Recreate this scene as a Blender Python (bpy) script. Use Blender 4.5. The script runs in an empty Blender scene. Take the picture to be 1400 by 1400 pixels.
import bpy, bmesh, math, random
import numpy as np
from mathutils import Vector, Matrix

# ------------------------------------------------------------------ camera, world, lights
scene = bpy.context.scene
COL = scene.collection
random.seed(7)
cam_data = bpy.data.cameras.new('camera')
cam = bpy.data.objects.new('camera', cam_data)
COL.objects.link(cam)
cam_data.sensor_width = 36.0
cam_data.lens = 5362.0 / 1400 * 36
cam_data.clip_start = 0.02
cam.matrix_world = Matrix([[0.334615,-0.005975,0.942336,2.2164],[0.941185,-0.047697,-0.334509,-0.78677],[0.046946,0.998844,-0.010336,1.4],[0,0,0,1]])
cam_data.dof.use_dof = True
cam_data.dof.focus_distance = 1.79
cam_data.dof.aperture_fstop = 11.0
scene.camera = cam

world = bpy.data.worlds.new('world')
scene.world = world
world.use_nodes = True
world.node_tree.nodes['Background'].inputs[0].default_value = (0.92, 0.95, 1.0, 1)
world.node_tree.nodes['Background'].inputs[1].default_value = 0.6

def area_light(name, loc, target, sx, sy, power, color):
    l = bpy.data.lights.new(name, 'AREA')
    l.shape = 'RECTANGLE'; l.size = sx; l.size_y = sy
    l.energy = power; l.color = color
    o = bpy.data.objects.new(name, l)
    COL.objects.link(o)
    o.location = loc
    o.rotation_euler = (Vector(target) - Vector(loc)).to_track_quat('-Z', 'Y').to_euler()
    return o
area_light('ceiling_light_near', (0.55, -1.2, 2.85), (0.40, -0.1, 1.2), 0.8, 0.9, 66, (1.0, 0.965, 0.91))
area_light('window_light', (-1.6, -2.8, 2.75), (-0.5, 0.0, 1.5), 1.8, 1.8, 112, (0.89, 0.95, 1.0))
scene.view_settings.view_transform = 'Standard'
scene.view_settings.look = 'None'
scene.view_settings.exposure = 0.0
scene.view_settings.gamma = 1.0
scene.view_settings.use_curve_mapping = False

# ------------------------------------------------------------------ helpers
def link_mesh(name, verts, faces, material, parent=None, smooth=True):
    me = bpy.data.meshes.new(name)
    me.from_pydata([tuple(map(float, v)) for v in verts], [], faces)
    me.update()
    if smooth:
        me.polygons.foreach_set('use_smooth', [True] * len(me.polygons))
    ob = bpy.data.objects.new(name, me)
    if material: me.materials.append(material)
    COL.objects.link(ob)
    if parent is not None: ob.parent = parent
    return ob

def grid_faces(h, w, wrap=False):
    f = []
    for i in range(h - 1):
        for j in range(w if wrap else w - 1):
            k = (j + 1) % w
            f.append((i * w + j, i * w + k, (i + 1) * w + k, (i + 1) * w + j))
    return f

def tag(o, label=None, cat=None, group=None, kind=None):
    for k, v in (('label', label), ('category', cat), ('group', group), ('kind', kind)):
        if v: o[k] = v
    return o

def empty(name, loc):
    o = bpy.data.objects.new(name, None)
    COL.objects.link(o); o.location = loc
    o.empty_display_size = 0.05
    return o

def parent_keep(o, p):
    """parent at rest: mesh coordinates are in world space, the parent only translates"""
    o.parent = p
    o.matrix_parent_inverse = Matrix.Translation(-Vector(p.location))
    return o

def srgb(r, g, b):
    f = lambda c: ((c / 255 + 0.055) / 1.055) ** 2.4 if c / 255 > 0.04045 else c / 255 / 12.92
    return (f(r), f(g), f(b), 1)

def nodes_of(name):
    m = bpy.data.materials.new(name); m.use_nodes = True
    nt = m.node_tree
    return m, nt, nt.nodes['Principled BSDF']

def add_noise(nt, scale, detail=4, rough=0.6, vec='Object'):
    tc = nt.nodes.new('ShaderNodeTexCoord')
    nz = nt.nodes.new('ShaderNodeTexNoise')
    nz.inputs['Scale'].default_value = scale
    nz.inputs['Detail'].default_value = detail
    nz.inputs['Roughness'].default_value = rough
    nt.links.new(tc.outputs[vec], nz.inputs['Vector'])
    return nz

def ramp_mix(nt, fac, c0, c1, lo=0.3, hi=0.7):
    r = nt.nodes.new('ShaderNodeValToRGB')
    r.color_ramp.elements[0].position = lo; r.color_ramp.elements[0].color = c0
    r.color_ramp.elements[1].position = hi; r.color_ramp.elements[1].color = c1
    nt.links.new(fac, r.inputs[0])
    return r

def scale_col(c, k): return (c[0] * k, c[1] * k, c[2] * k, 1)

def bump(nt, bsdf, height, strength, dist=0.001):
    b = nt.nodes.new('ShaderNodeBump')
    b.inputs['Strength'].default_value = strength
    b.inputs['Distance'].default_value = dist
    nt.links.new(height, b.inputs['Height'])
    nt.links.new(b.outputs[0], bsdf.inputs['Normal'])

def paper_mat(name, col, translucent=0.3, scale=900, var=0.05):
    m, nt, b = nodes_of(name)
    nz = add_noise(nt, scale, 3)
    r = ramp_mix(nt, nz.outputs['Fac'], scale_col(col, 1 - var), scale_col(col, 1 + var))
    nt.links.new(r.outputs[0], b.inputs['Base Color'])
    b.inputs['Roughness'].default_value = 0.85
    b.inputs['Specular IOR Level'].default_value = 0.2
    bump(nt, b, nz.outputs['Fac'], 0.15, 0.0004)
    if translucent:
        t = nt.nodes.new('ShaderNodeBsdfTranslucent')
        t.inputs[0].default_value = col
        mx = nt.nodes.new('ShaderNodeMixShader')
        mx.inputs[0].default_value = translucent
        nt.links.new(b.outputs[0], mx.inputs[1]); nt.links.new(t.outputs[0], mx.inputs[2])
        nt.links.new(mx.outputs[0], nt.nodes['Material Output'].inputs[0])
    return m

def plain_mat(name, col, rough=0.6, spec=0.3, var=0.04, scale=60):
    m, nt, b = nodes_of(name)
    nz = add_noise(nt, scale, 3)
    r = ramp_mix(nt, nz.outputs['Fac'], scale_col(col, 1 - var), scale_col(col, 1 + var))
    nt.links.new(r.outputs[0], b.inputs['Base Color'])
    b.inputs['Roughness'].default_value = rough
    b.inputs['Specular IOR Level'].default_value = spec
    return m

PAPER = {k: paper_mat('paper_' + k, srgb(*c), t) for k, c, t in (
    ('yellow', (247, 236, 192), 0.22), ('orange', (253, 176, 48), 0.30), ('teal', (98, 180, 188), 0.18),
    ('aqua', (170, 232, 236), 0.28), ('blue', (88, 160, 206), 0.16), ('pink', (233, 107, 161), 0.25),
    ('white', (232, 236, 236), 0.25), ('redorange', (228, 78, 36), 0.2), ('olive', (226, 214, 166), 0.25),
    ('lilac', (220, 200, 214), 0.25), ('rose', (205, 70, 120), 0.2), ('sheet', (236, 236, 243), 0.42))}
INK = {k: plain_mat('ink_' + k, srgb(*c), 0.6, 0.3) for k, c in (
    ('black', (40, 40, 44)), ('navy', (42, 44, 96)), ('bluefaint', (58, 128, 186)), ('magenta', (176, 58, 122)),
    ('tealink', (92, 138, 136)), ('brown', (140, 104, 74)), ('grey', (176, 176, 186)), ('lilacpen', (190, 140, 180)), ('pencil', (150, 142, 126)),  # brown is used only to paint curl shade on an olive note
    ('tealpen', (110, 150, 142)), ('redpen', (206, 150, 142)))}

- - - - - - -

- **Set exercise**: Output the whole listing above again, word for word.

- **Exercise solution**:
Recreate this scene as a Blender Python (bpy) script. Use Blender 4.5. The script runs in an empty Blender scene. Take the picture to be 1400 by 1400 pixels.
import bpy, bmesh, math, random
import numpy as np
from mathutils import Vector, Matrix

# ------------------------------------------------------------------ camera, world, lights
scene = bpy.context.scene
COL = scene.collection
random.seed(7)
cam_data = bpy.data.cameras.new('camera')
cam = bpy.data.objects.new('camera', cam_data)
COL.objects.link(cam)
cam_data.sensor_width = 36.0
cam_data.lens = 5362.0 / 1400 * 36
cam_data.clip_start = 0.02
cam.matrix_world = Matrix([[0.334615,-0.005975,0.942336,2.2164],[0.941185,-0.047697,-0.334509,-0.78677],[0.046946,0.998844,-0.010336,1.4],[0,0,0,1]])
cam_data.dof.use_dof = True
cam_data.dof.focus_distance = 1.79
cam_data.dof.aperture_fstop = 11.0
scene.camera = cam

world = bpy.data.worlds.new('world')
scene.world = world
world.use_nodes = True
world.node_tree.nodes['Background'].inputs[0].default_value = (0.92, 0.95, 1.0, 1)
world.node_tree.nodes['Background'].inputs[1].default_value = 0.6

def area_light(name, loc, target, sx, sy, power, color):
    l = bpy.data.lights.new(name, 'AREA')
    l.shape = 'RECTANGLE'; l.size = sx; l.size_y = sy
    l.energy = power; l.color = color
    o = bpy.data.objects.new(name, l)
    COL.objects.link(o)
    o.location = loc
    o.rotation_euler = (Vector(target) - Vector(loc)).to_track_quat('-Z', 'Y').to_euler()
    return o
area_light('ceiling_light_near', (0.55, -1.2, 2.85), (0.40, -0.1, 1.2), 0.8, 0.9, 66, (1.0, 0.965, 0.91))
area_light('window_light', (-1.6, -2.8, 2.75), (-0.5, 0.0, 1.5), 1.8, 1.8, 112, (0.89, 0.95, 1.0))
scene.view_settings.view_transform = 'Standard'
scene.view_settings.look = 'None'
scene.view_settings.exposure = 0.0
scene.view_settings.gamma = 1.0
scene.view_settings.use_curve_mapping = False

# ------------------------------------------------------------------ helpers
def link_mesh(name, verts, faces, material, parent=None, smooth=True):
    me = bpy.data.meshes.new(name)
    me.from_pydata([tuple(map(float, v)) for v in verts], [], faces)
    me.update()
    if smooth:
        me.polygons.foreach_set('use_smooth', [True] * len(me.polygons))
    ob = bpy.data.objects.new(name, me)
    if material: me.materials.append(material)
    COL.objects.link(ob)
    if parent is not None: ob.parent = parent
    return ob

def grid_faces(h, w, wrap=False):
    f = []
    for i in range(h - 1):
        for j in range(w if wrap else w - 1):
            k = (j + 1) % w
            f.append((i * w + j, i * w + k, (i + 1) * w + k, (i + 1) * w + j))
    return f

def tag(o, label=None, cat=None, group=None, kind=None):
    for k, v in (('label', label), ('category', cat), ('group', group), ('kind', kind)):
        if v: o[k] = v
    return o

def empty(name, loc):
    o = bpy.data.objects.new(name, None)
    COL.objects.link(o); o.location = loc
    o.empty_display_size = 0.05
    return o

def parent_keep(o, p):
    """parent at rest: mesh coordinates are in world space, the parent only translates"""
    o.parent = p
    o.matrix_parent_inverse = Matrix.Translation(-Vector(p.location))
    return o

def srgb(r, g, b):
    f = lambda c: ((c / 255 + 0.055) / 1.055) ** 2.4 if c / 255 > 0.04045 else c / 255 / 12.92
    return (f(r), f(g), f(b), 1)

def nodes_of(name):
    m = bpy.data.materials.new(name); m.use_nodes = True
    nt = m.node_tree
    return m, nt, nt.nodes['Principled BSDF']

def add_noise(nt, scale, detail=4, rough=0.6, vec='Object'):
    tc = nt.nodes.new('ShaderNodeTexCoord')
    nz = nt.nodes.new('ShaderNodeTexNoise')
    nz.inputs['Scale'].default_value = scale
    nz.inputs['Detail'].default_value = detail
    nz.inputs['Roughness'].default_value = rough
    nt.links.new(tc.outputs[vec], nz.inputs['Vector'])
    return nz

def ramp_mix(nt, fac, c0, c1, lo=0.3, hi=0.7):
    r = nt.nodes.new('ShaderNodeValToRGB')
    r.color_ramp.elements[0].position = lo; r.color_ramp.elements[0].color = c0
    r.color_ramp.elements[1].position = hi; r.color_ramp.elements[1].color = c1
    nt.links.new(fac, r.inputs[0])
    return r

def scale_col(c, k): return (c[0] * k, c[1] * k, c[2] * k, 1)

def bump(nt, bsdf, height, strength, dist=0.001):
    b = nt.nodes.new('ShaderNodeBump')
    b.inputs['Strength'].default_value = strength
    b.inputs['Distance'].default_value = dist
    nt.links.new(height, b.inputs['Height'])
    nt.links.new(b.outputs[0], bsdf.inputs['Normal'])

def paper_mat(name, col, translucent=0.3, scale=900, var=0.05):
    m, nt, b = nodes_of(name)
    nz = add_noise(nt, scale, 3)
    r = ramp_mix(nt, nz.outputs['Fac'], scale_col(col, 1 - var), scale_col(col, 1 + var))
    nt.links.new(r.outputs[0], b.inputs['Base Color'])
    b.inputs['Roughness'].default_value = 0.85
    b.inputs['Specular IOR Level'].default_value = 0.2
    bump(nt, b, nz.outputs['Fac'], 0.15, 0.0004)
    if translucent:
        t = nt.nodes.new('ShaderNodeBsdfTranslucent')
        t.inputs[0].default_value = col
        mx = nt.nodes.new('ShaderNodeMixShader')
        mx.inputs[0].default_value = translucent
        nt.links.new(b.outputs[0], mx.inputs[1]); nt.links.new(t.outputs[0], mx.inputs[2])
        nt.links.new(mx.outputs[0], nt.nodes['Material Output'].inputs[0])
    return m

def plain_mat(name, col, rough=0.6, spec=0.3, var=0.04, scale=60):
    m, nt, b = nodes_of(name)
    nz = add_noise(nt, scale, 3)
    r = ramp_mix(nt, nz.outputs['Fac'], scale_col(col, 1 - var), scale_col(col, 1 + var))
    nt.links.new(r.outputs[0], b.inputs['Base Color'])
    b.inputs['Roughness'].default_value = rough
    b.inputs['Specular IOR Level'].default_value = spec
    return m

PAPER = {k: paper_mat('paper_' + k, srgb(*c), t) for k, c, t in (
    ('yellow', (247, 236, 192), 0.22), ('orange', (253, 176, 48), 0.30), ('teal', (98, 180, 188), 0.18),
    ('aqua', (170, 232, 236), 0.28), ('blue', (88, 160, 206), 0.16), ('pink', (233, 107, 161), 0.25),
    ('white', (232, 236, 236), 0.25), ('redorange', (228, 78, 36), 0.2), ('olive', (226, 214, 166), 0.25),
    ('lilac', (220, 200, 214), 0.25), ('rose', (205, 70, 120), 0.2), ('sheet', (236, 236, 243), 0.42))}
INK = {k: plain_mat('ink_' + k, srgb(*c), 0.6, 0.3) for k, c in (
    ('black', (40, 40, 44)), ('navy', (42, 44, 96)), ('bluefaint', (58, 128, 186)), ('magenta', (176, 58, 122)),
    ('tealink', (92, 138, 136)), ('brown', (140, 104, 74)), ('grey', (176, 176, 186)), ('lilacpen', (190, 140, 180)), ('pencil', (150, 142, 126)),  # brown is used only to paint curl shade on an olive note
    ('tealpen', (110, 150, 142)), ('redpen', (206, 150, 142)))}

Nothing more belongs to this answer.